Ainda que, à primeira vista, pareça haver uma antinomia entre tais disposições legais, uma leitura sistemática e mais aprofundada dessas normas revela plena compatibilidade entre o texto constitucional e o diploma civilista.

Em verdade, o dano somente deverá ser reparado se houver a comprovação de culpa do empregador ou se for decorrente dos riscos diretamente envolvidos no exercício regular da atividade econômica. Apenas se as atividades exercidas pelo trabalhador implicarem elevado risco é que o empregador deverá assumir de forma objetiva o dano eventualmente causado.

Nota-se, portanto, que inexiste na lei uma presunção de que todo e qualquer infortúnio no ambiente de trabalho seja necessariamente de responsabilidade dos empregadores.
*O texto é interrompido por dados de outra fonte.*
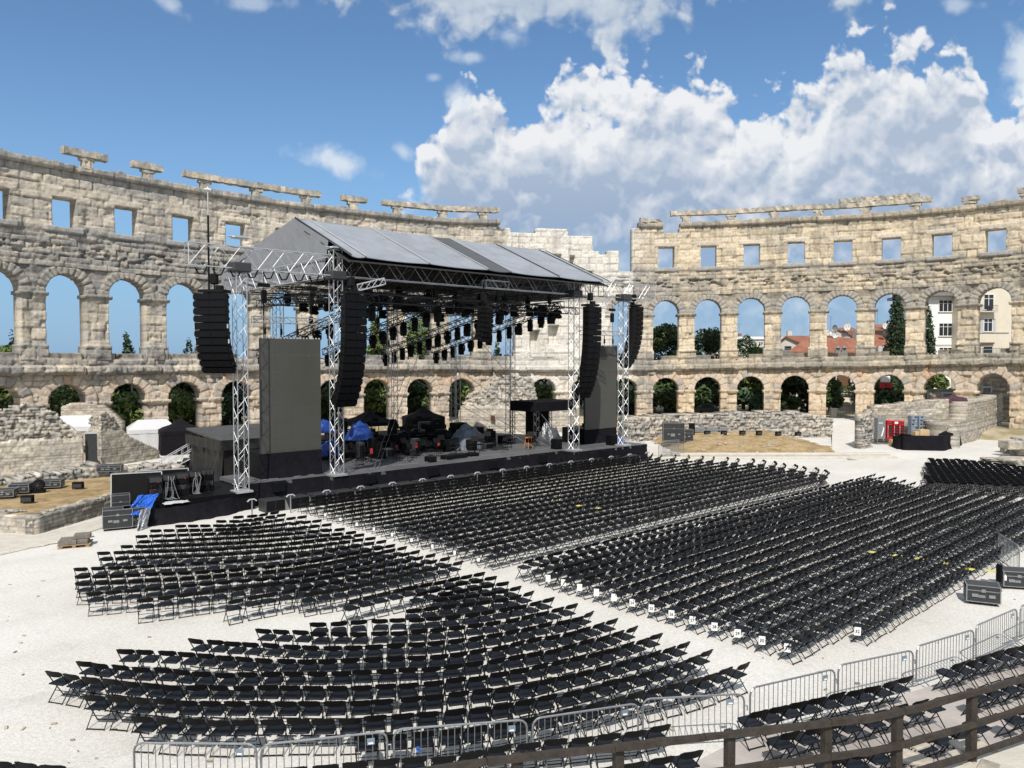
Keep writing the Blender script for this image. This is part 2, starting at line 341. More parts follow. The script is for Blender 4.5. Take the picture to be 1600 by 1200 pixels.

Nem sob a perspectiva da responsabilidade objetiva, tampouco à luz da teoria da responsabilidade subjetiva, dispensa-se a verificação de provas e indícios que apontem para o nexo de causalidade e, sobretudo, para a possibilidade de imputar o dano à ação ou omissão de um agente, caracterizando o chamado “nexo causal”. Somente se presente este, é que será possível responsabilizar o empregador por acidente de trabalho.